Not that it was all for naught. There is still a rabid, knowledgeable minority of our population who recognize the splendor and significance of what these heroes just accomplished. Perhaps in a backwoods Minnesota town, a Houston suburb or a Chicago rec club, a small girl pretends to be a Abby Wambach, a Christie Rampone or an Alex Morgan as they kick a youth-sized soccer ball into a goal, laying the next chain in the line of a program with proud success and rich tradition. They will continue play despite our unawareness, not for money, fame or the chance to date a celebrity but because it's what they have always done and have been trained to do - for love of the game and love of country. But for those millions here who never cared about them, never cared to watch them or never understood them, perhaps justice was served in the end. They will never truly appreciate the magnitude of what they accomplished and the thrilling three weeks with which they transfixed our spirits, even in the form of an alien sport called "soccer."
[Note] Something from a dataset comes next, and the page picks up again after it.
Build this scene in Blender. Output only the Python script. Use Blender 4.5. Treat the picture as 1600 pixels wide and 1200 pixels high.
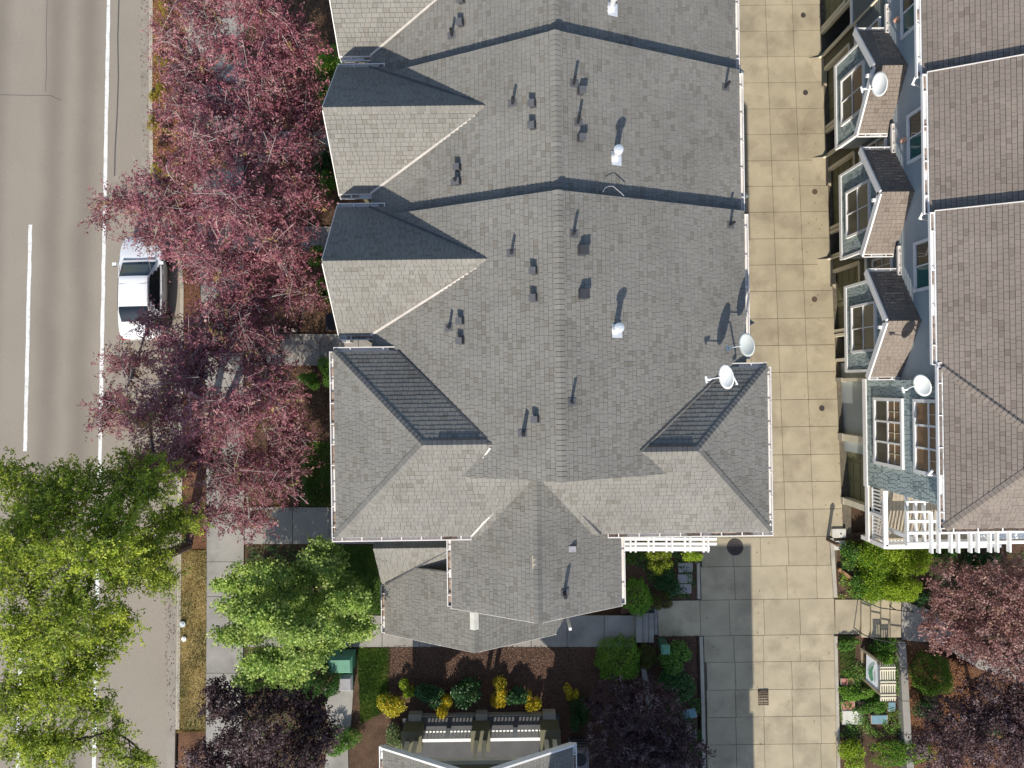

Something about global competition drives our bandwagon country in a quest for world supremacy. It marries a sort of athletic manifest destiny with the arrogance of American exceptionalism in an insatiable demand for champions, even though we do not deserve one. Well, we received a champion anyway in the form of these fabulous, spirited young women who proudly wore our nation's colors, representing a homeland that never cared. It is just a shame that no one cared to notice.